My tweets generally reflect a set of parochial interests that I continually revisit: the shuffle function in iTunes, the Phillies’ crummy batting lineup, reviews of my book, and, of course, the latest tech news associated with my stories. That’s not necessarily a bad thing: I imagine that those are subjects my followers are interested in as well.

But the predictability led me to speculate how simple it might be to create a program that would do the tweeting for me. Then I wondered whether it might be possible for such a program to emulate all of my social network activity. If such an autopilot were well implemented, it could analyze my output on Facebook, Twitter, and Foursquare and use that data to understand my interests, the sort of things I like to recommend, and the voice I use to communicate in those compacted formats, continuously refining its ability to be my proxy. That way, if I went off the grid—say, on a safari—I could just let the bot take the wheel.

Ideally, no one would realize this social autopilot wasn’t really me. If I happened to get trampled by a rhino in the veld, the program would keep going, and a part of me would continue griping about the Phils, quipping about Microsoft, and checking out new restaurants in the East Village.

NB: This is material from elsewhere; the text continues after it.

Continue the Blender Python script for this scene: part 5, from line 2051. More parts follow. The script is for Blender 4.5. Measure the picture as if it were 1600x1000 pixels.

When it came to my bot, death would have no dominion.

A seminal 1950 paper by Alan Turing predicted that computers might someday become intelligent enough to pass as human and proposed a way to determine when that day arrived. The Turing test has since become the gold standard of artificial intelligence and the basis for an annual competition. But as Brian Christian portrays it in his new book, The Most Human Human, the test’s stilted mechanics—five-minute dialogs between judges and “remotes,” who are either people or computers—bear little relation to how people interact in the wild. (Christian participated in the 2009 competition, garnering the most votes asserting that he was a person. As always, the computers fell short.)

Wouldn’t it be more interesting if the test for AI were whether a social autopilot could convincingly replace the multifaceted social networking presence of an actual person? Victory would come when people failed to distinguish the bots from the live humans in their social graphs—the digital equivalent of The Crying Game. “It would be an indictment of online culture to see how far the autopilot could go,” Christian says.

David Ferrucci, the researcher who led the IBM Watson team that vanquished the human champions of Jeopardy, thinks much of this mimicry is possible. “It would be frightening how good it could be,” he says. “But then you’d see chinks in the armor.” Just as Watson misread a few Jeopardy clues with a wacky denseness that betrayed its nonhumanness, so a social autopilot program would.

But as software gets better, I suspect that bots might make fewer such gaffes or even, in some ways, surpass our performance. In her book Alone Together, sociologist Sherry Turkle observes that our personas on social networks are already fake—they’re not so much who we are as idealized projections of who we want to be. “It’s like being in a play,” as the subject of one of her studies explains. “You make a character.”

Doing this is hard work, Turkle writes, because we have difficulty squaring the actual details of our lives with the images we want to project. But computers are free of the ego and pretense that cloud the process for us. Once they get the basics right, social bots could prove to be more authentically fake than we are.